The decision follows a Supreme Court ruling last month that declared that Uber drivers should be classified as workers rather than self-employed, meaning they are entitled to benefits. The case dates back to a 2016 employment tribunal where former Uber drivers James Farrar and Yaseen Aslam claimed that the conditions of the Uber app meant that they should be classified as workers.

At the time, Uber maintained that drivers were self-employed and therefore not eligible for benefits such as minimum wage or holiday pay. The ride-hailing giant appealed the employment tribunal decision three times before appearing in the Supreme Court.

The San Francisco-headquartered company has strongly resisted similar moves in the US. Uber and Lyft spent over $200m lobbying against a ballot measure to classify drivers as workers. In November, Californians voted in favour of Proposition 22, which determined that Uber, Lyft and DoorDash drivers are classified as self-employed.

In a statement, Uber said: “Drivers are an essential part of our everyday lives and we are proud to be making these changes to how they earn with Uber.”  It has claimed that prices will not rise as a result of the reclassification.

While some see the decision as a landmark moment for the gig economy, Farrar and Aslam said that while they welcomed Uber’s commitment to paying minimum wage, holiday and pensions, they described the offer as “a day late and a dollar short”.

“The Supreme Court ruled that drivers are to be recognised as workers with entitlements to the minimum wage and holiday pay to accrue on working time from log on to log off whereas Uber is committing only to these entitlements to accrue from time of trip acceptance to drop off,” they said in a statement. “This means that Uber drivers will be still short-changed to the tune of 40-50%. Also, it is not acceptable for Uber to unilaterally decide the driver expense base in calculating minimum wage. This must be subject to collective agreement.”

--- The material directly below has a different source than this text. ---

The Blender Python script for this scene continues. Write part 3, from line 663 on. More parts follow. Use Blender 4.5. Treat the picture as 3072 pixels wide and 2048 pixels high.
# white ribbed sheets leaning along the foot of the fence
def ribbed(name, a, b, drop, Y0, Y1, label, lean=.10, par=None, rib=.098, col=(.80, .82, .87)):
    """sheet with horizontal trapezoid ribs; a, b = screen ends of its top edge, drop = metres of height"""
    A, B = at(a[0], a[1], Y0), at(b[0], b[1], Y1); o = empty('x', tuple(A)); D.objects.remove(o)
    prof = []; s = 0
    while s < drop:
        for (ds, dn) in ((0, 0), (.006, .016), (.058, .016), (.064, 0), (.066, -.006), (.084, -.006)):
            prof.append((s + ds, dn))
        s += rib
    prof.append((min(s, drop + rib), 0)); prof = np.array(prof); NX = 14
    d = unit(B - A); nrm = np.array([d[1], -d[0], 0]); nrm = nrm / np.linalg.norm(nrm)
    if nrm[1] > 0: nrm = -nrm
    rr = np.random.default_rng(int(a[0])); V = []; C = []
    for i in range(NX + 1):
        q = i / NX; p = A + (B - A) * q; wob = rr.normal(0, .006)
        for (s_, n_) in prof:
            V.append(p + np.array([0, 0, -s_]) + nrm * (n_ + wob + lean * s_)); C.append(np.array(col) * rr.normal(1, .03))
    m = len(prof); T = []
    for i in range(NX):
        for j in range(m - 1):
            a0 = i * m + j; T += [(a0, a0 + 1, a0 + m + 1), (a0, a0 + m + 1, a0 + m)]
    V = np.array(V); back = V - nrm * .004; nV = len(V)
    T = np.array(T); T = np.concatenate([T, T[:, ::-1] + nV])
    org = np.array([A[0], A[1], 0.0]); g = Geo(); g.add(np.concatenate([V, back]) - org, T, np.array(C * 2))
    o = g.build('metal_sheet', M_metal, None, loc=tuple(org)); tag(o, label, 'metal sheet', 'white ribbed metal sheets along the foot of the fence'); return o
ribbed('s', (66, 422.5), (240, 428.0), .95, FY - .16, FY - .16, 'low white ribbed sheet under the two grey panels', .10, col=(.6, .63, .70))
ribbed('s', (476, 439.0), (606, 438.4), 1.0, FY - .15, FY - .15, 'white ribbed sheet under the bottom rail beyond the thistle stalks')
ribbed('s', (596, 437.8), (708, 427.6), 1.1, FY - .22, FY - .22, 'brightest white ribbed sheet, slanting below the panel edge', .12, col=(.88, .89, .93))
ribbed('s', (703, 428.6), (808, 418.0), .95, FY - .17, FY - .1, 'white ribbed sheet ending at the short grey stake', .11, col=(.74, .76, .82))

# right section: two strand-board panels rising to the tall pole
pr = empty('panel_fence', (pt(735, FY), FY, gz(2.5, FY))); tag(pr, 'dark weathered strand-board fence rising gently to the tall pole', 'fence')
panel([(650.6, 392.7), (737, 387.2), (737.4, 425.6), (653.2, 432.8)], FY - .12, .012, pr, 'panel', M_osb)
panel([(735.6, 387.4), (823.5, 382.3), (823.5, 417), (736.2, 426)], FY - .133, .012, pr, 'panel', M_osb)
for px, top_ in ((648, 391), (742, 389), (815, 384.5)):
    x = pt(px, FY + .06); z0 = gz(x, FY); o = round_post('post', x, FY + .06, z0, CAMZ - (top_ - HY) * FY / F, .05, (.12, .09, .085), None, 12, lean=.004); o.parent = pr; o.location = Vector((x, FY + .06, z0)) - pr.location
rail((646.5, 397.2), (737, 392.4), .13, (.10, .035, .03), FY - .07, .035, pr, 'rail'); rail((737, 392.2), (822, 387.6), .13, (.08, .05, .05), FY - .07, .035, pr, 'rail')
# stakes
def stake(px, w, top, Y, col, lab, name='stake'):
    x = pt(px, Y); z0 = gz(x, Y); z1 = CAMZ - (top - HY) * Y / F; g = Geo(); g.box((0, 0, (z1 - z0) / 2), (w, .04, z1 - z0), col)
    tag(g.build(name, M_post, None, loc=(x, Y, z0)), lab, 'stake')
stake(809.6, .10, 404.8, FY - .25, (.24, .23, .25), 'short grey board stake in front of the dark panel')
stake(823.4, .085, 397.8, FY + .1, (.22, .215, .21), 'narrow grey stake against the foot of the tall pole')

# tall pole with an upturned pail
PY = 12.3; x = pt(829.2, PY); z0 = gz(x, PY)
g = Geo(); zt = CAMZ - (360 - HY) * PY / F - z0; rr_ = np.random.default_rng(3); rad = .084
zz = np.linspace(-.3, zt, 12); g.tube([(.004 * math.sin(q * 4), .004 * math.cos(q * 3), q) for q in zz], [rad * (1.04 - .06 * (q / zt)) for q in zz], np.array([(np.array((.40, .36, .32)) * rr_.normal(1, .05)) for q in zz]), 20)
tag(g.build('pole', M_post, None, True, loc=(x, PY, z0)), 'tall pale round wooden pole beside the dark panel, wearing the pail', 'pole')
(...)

In other words, Uber drivers will only receive National Living Wage for the time between accepting a trip and dropping off the passenger, rather than being paid for the time they are logged into the app. This goes against the Supreme Court’s ruling, which said that drivers should be classified as workers whenever they are logged into the app.

The former Uber drivers said that they “cannot accept anything less than full compliance with legal minimums” and called on the taxi-app company to “make progress” towards trade union recognition, a fair dismissals appeals process and a data access agreement.

Notably, Uber Eats delivery workers are not included in the new classification.

Many have questioned how Uber’s latest move fits into its business model. In the past, the firm has said that “any such reclassification would require us to fundamentally change our business model, and consequently have an adverse effect on our business and financial condition.”

Over the past year, the company has been impacted by a slowdown in the ride-hailing business, with its fourth quarter 2020 results showing that its mobility gross bookings declined 47% year-on-year, compared with its delivery gross bookings which grew 128%, and revenue declined 16% year-on-year.

The company, which was founded in 2009, is yet to turn an annual profit, despite going public in 2019. Uber CEO Dara Khosroshahi previously set out a goal of becoming profitable in 2021, but the latest move may make the road to profitability even longer.

Some have speculated that the additional costs associated with the reclassification of drivers may accelerate the company’s deployment of driverless vehicles. Uber’s sold its self-driving car division, Advanced Technologies Group, to Aurora Innovations at the end of last year, but while it is no longer developing its own vehicles, the company may still make use of cars developed by others.